### Exercise requirements
Retype every line from the top of the entries down to the one with "from mathutils import", both included, and skip the pictures.

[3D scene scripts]
◆ ◆ ◆
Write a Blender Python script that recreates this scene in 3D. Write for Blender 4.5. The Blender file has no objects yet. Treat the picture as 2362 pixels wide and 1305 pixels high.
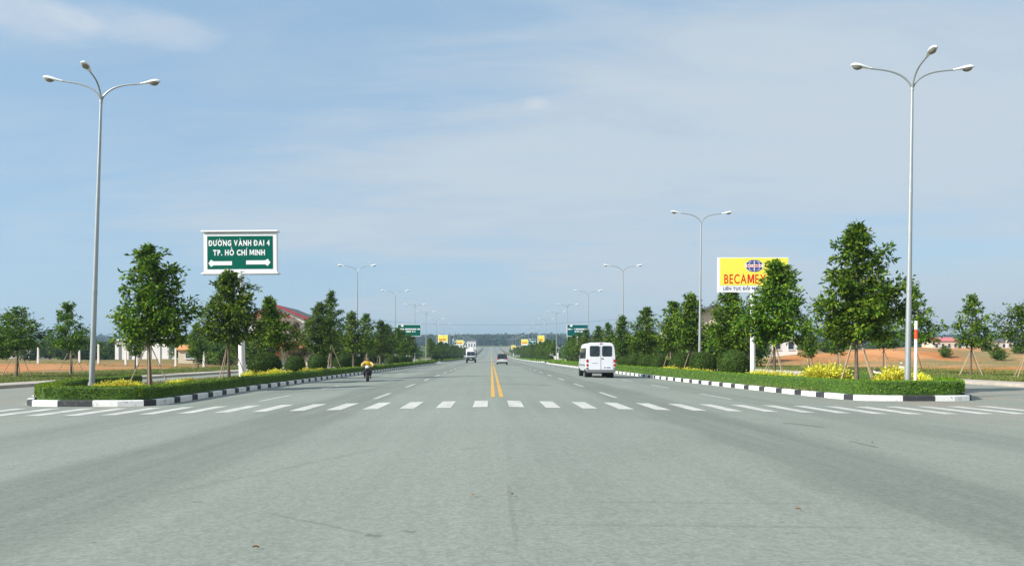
import bpy, math, random
import numpy as np
from mathutils import Vector, Matrix, noise as mnoise

# ------------------------------------------------------------------ camera, sky, sun, exposure
S = bpy.context.scene
COL = S.collection
F_PX, VPX, HZ = 1850.0, 1133.0, 820.0          # measured focal length, vanishing point and horizon (pixels of the 2362 px photo)
CAM_H = 1.35
cam_d = bpy.data.cameras.new('camera'); cam = bpy.data.objects.new('camera', cam_d); COL.objects.link(cam)
cam.location = (0, 0, CAM_H); cam.rotation_euler = (math.pi/2, 0, 0)
cam_d.sensor_width = 36; cam_d.lens = 36*F_PX/2362
cam_d.shift_x = (1181-VPX)/2362; cam_d.shift_y = (HZ-652.5)/2362
cam_d.clip_start = 0.1; cam_d.clip_end = 20000
S.camera = cam

SUN_EL = math.radians(32)
SUN_AZ = math.atan2(-0.90, -0.44)              # from +Y towards +X: sun to the left, behind the camera
sun_vec = Vector((math.sin(SUN_AZ)*math.cos(SUN_EL), math.cos(SUN_AZ)*math.cos(SUN_EL), math.sin(SUN_EL)))
sd = bpy.data.lights.new('sun', 'SUN'); sd.energy = 5.0; sd.angle = math.radians(0.55); sd.color = (1.0, 0.955, 0.88)
so = bpy.data.objects.new('sun', sd); COL.objects.link(so); so.rotation_euler = sun_vec.to_track_quat('Z', 'Y').to_euler()

W = bpy.data.worlds.new('World'); S.world = W; W.use_nodes = True
wt = W.node_tree; wt.nodes.clear()
def wn(t, **k):
    n = wt.nodes.new(t)
    for a, b in k.items(): setattr(n, a, b)
    return n
def wmath(op, a, b=None, clamp=False):
    n = wn('ShaderNodeMath', operation=op, use_clamp=clamp)
    for i, v in enumerate((a, b)):
        if v is None: continue
        if isinstance(v, (int, float)): n.inputs[i].default_value = v
        else: wt.links.new(v, n.inputs[i])
    return n.outputs[0]
SKY_STRENGTH = 0.098
sky = wn('ShaderNodeTexSky', sky_type='NISHITA'); sky.sun_disc = False
sky.sun_elevation = SUN_EL; sky.sun_rotation = SUN_AZ; sky.altitude = 0; sky.air_density = 1.0; sky.dust_density = 0.9; sky.ozone_density = 1.3
tc = wn('ShaderNodeTexCoord'); sep = wn('ShaderNodeSeparateXYZ'); wt.links.new(tc.outputs['Generated'], sep.inputs[0])
dx, dy, dz = sep.outputs
zz = wmath('ADD', wmath('MAXIMUM', dz, 0.0), 0.16)
com = wn('ShaderNodeCombineXYZ'); wt.links.new(wmath('DIVIDE', dx, zz), com.inputs[0]); wt.links.new(wmath('DIVIDE', dy, zz), com.inputs[1])
mp = wn('ShaderNodeMapping'); mp.inputs['Rotation'].default_value = (0, 0, math.radians(24)); mp.inputs['Scale'].default_value = (0.42, 1.0, 1.0); mp.inputs['Location'].default_value = (3.3, 1.7, 0)
wt.links.new(com.outputs[0], mp.inputs[0])
n1 = wn('ShaderNodeTexNoise'); n1.inputs['Scale'].default_value = 0.75; n1.inputs['Detail'].default_value = 9; n1.inputs['Roughness'].default_value = 0.56; n1.inputs['Distortion'].default_value = 0.5
wt.links.new(mp.outputs[0], n1.inputs['Vector'])
# thin veil of high cloud, thicker towards the east (right)
veil = wmath('ADD', wmath('MULTIPLY', wmath('ADD', n1.outputs[0], -0.5), 3.2), wmath('ADD', wmath('MULTIPLY', dx, 1.0), 0.50))
r1 = wn('ShaderNodeMapRange', interpolation_type='SMOOTHSTEP'); r1.inputs[1].default_value = 0.0; r1.inputs[2].default_value = 1.15
r1.inputs[3].default_value = 0.0; r1.inputs[4].default_value = 0.85
wt.links.new(veil, r1.inputs[0])
mpf = wn('ShaderNodeMapping'); mpf.inputs['Rotation'].default_value = (0, 0, math.radians(-14)); mpf.inputs['Scale'].default_value = (1.1, 3.2, 1.0); wt.links.new(com.outputs[0], mpf.inputs[0])
n2 = wn('ShaderNodeTexNoise'); n2.inputs['Scale'].default_value = 1.5; n2.inputs['Detail'].default_value = 10; n2.inputs['Roughness'].default_value = 0.62; n2.inputs['Distortion'].default_value = 1.1
wt.links.new(mpf.outputs[0], n2.inputs['Vector'])
veil = wmath('ADD', veil, wmath('MULTIPLY', wmath('ADD', n2.outputs[0], -0.5), 1.0)); wt.links.new(veil, r1.inputs[0])
# two small puffs
def puff(px, py, rx, ry, amp, seed):
    d = Vector(((px-VPX)/F_PX, 1, (HZ-py)/F_PX)).normalized()
    ax = wmath('DIVIDE', wmath('ADD', dx, -d.x), rx); az = wmath('DIVIDE', wmath('ADD', dz, -d.z), ry)
    q = wmath('ADD', wmath('MULTIPLY', ax, ax), wmath('MULTIPLY', az, az))
    mpp = wn('ShaderNodeMapping'); mpp.inputs['Scale'].default_value = (22, 22, 50); mpp.inputs['Location'].default_value = (seed, seed*2, 0)
    wt.links.new(tc.outputs['Generated'], mpp.inputs[0])
    nn = wn('ShaderNodeTexNoise'); nn.inputs['Scale'].default_value = 1.0; nn.inputs['Detail'].default_value = 7; nn.inputs['Roughness'].default_value = 0.6
    wt.links.new(mpp.outputs[0], nn.inputs['Vector'])
    v = wmath('SUBTRACT', wmath('ADD', 0.55, wmath('MULTIPLY', nn.outputs[0], 1.1)), q)
    m = wn('ShaderNodeMapRange', interpolation_type='SMOOTHSTEP'); m.inputs[1].default_value = 0.25; m.inputs[2].default_value = 1.2; m.inputs[3].default_value = 0; m.inputs[4].default_value = amp
    wt.links.new(v, m.inputs[0])
    front = wmath('GREATER_THAN', dy, 0.0)
    return wmath('MULTIPLY', m.outputs[0], front)
p1 = puff(1238, 240, 0.022, 0.010, 0.42, 3.0); p2 = puff(60, 30, 0.085, 0.03, 0.5, 9.0); p3 = puff(330, 60, 0.10, 0.026, 0.35, 14.0)
fac = r1.outputs[0]
mix0 = wn('ShaderNodeMix', data_type='RGBA'); mix0.inputs[0].default_value = 0.62; wt.links.new(sky.outputs[0], mix0.inputs[6]); mix0.inputs[7].default_value = (2.85, 4.4, 6.0, 1)
mix = wn('ShaderNodeMix', data_type='RGBA'); wt.links.new(fac, mix.inputs[0]); wt.links.new(mix0.outputs[2], mix.inputs[6])
mix.inputs[7].default_value = (4.45, 4.95, 5.35, 1)
mix2 = wn('ShaderNodeMix', data_type='RGBA'); wt.links.new(wmath('MINIMUM', wmath('ADD', p1, wmath('ADD', p2, p3)), 0.9), mix2.inputs[0]); wt.links.new(mix.outputs[2], mix2.inputs[6])
mix2.inputs[7].default_value = (5.2, 5.5, 5.8, 1)
bg = wn('ShaderNodeBackground'); wt.links.new(mix2.outputs[2], bg.inputs[0]); bg.inputs[1].default_value = SKY_STRENGTH
wo = wn('ShaderNodeOutputWorld'); wt.links.new(bg.outputs[0], wo.inputs[0])

S.view_settings.view_transform = 'Standard'; S.view_settings.look = 'None'; S.view_settings.gamma = 1
S.view_settings.exposure = 0.52
S.render.engine = 'CYCLES'
S.cycles.use_denoising = True
S.cycles.max_bounces = 6; S.cycles.diffuse_bounces = 3; S.cycles.glossy_bounces = 2; S.cycles.transmission_bounces = 4; S.cycles.transparent_max_bounces = 8; S.cycles.volume_bounces = 0

R = random.Random(7)
NR = np.random.default_rng(11)
rad = math.radians

# ------------------------------------------------------------------ helpers
def lin(r, g, b):
    f = lambda c: (c/255/12.92) if c/255 <= .04045 else ((c/255+.055)/1.055)**2.4
    return (f(r), f(g), f(b), 1)

def at(px, dist, x=None):
    """world X of a photo column at a distance."""
    return (px-VPX)/F_PX*dist

def rise(y):
    if y < 280: return 0.0
    if y < 1160: return 14.5*((y-280)/880)**2
    return 14.5 + 0.028*(min(y, 2100)-1160)
def sstep(a, b, v):
    t = max(0, min(1, (v-a)/(b-a))); return t*t*(3-2*t)
def road_z(x, y):
    return -0.02*min(abs(x-0.2), 10.8) + rise(y)
ISL = -0.03                                       # island bed height

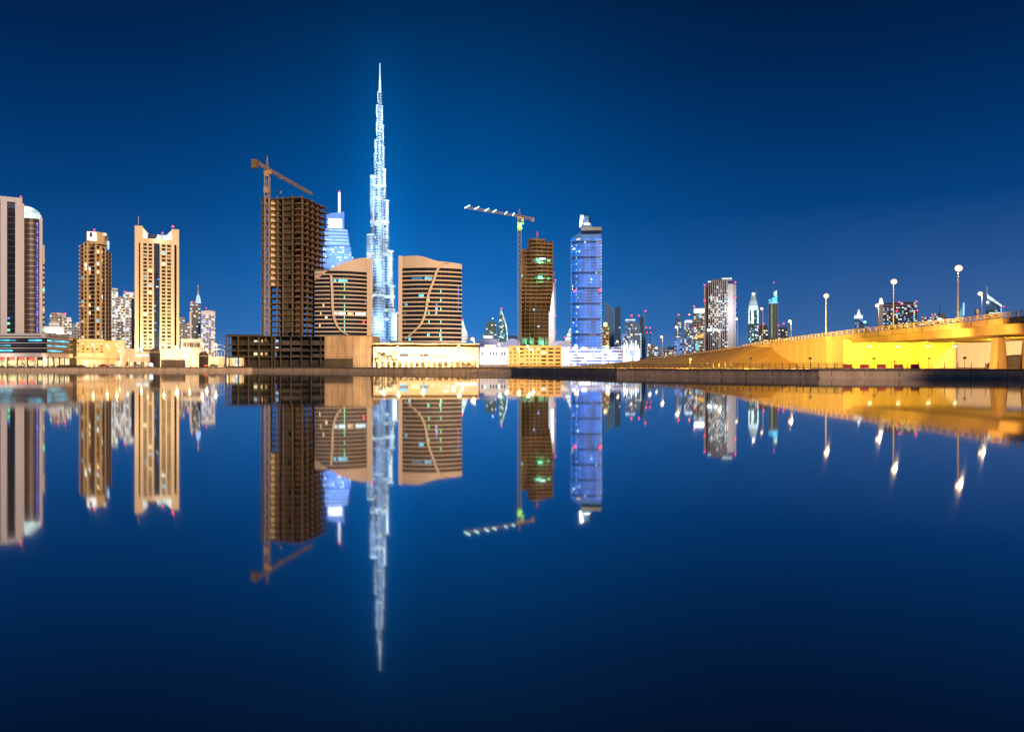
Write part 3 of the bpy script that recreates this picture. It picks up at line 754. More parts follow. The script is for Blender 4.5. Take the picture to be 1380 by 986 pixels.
◆ ◆ ◆
### Written solution
Write a Blender Python script that recreates this scene in 3D. Write for Blender 4.5. The Blender file has no objects yet. Treat the picture as 2362 pixels wide and 1305 pixels high.
import bpy, math, random
import numpy as np
from mathutils import Vector, Matrix, noise as mnoise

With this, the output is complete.